Sorry about the long post, I’m upset about my plants and want to do whatever I can to help them now.

OP posts:
Beebumble2 · 11/04/2019 12:55

There’s not much you can do about the broken bit other than prune it down to a growing bud. It will grow from there.
The dust should wash off, but you don’t know what chemicals are in it. I’d again, remove the worst affected leaves.

Kescilly · 11/04/2019 13:05

It’s essentially broken all the way down to the ground on that side of the plant, no growing buds. Will the plant eventually compensate and grow more on that side?

I tried a watering can but the dust hasn’t washed off so I think it’s settled onto the leaves. The plant is starting to look a bit droopy compared to how healthy it was before.

OP posts:
Kescilly · 11/04/2019 13:06

Actually I have a feeling it wasn’t dust, that it was some sort of wet mixture that got splashed over the plant. There are all these white spots on it now.

OP posts:
Beebumble2 · 11/04/2019 16:32

The rose will grow lopsided, but with growth and eventually careful pruning it could look balanced.

Bluntness100 · 11/04/2019 16:36

Roses take a really hard pruning. I strongly suspect it will be fine. I cut one in my garden back to the stump, at the time a novice, hoping the bugger would die. And a couple of years later it was bloody bigger than before.

Just look after it as yiu were, I suspect it will be fine, it will just take some time.

lostinspats · 11/04/2019 17:05

I would do a hard prune too. It's not too late in the season and your regrowth will be more likely to be balanced.
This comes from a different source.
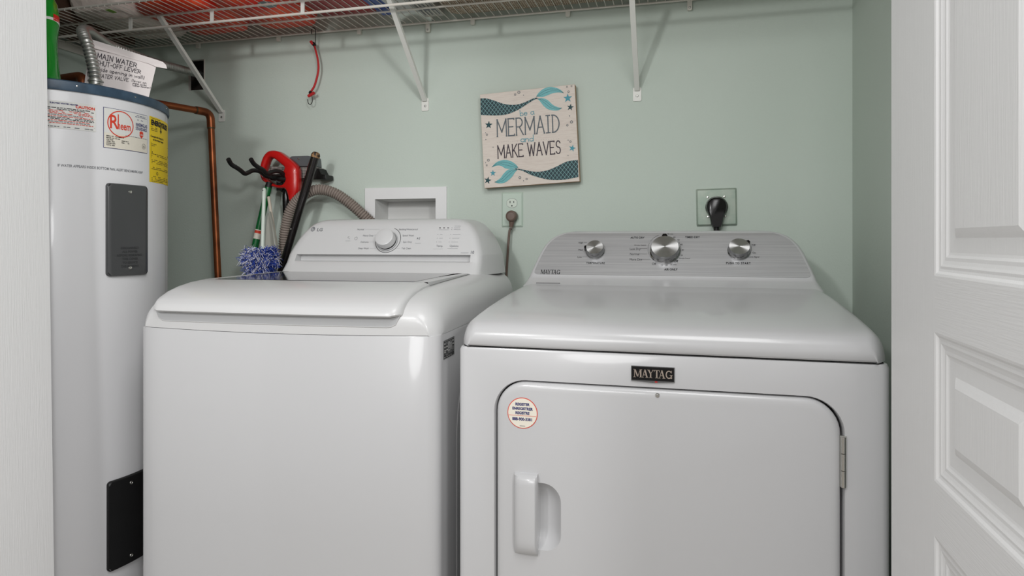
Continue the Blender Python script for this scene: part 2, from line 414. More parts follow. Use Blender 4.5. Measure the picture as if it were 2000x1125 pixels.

Don't forget to feed, water in prolonged dry weather and spray them as the plants will be stressed.

Kescilly · 11/04/2019 17:33

Thanks everyone, that gives me hope.

@lostinspats is that a hard pruning all over? I’d say about 1/4 of the plant has essentially been broken down to the ground. We did already prune the plant quite a bit a month ago, but I can prune some more if it would help.

How can I help my damaged roses recover?
OP posts:
AventaRizon · 12/04/2019 18:46

The dust is probably mortar or cement, just cut the splashed leaves off.

One of my roses suffered a similar squashing at the hands of a builder a few years ago, it did take a while, but it's lovely now and you'd never know.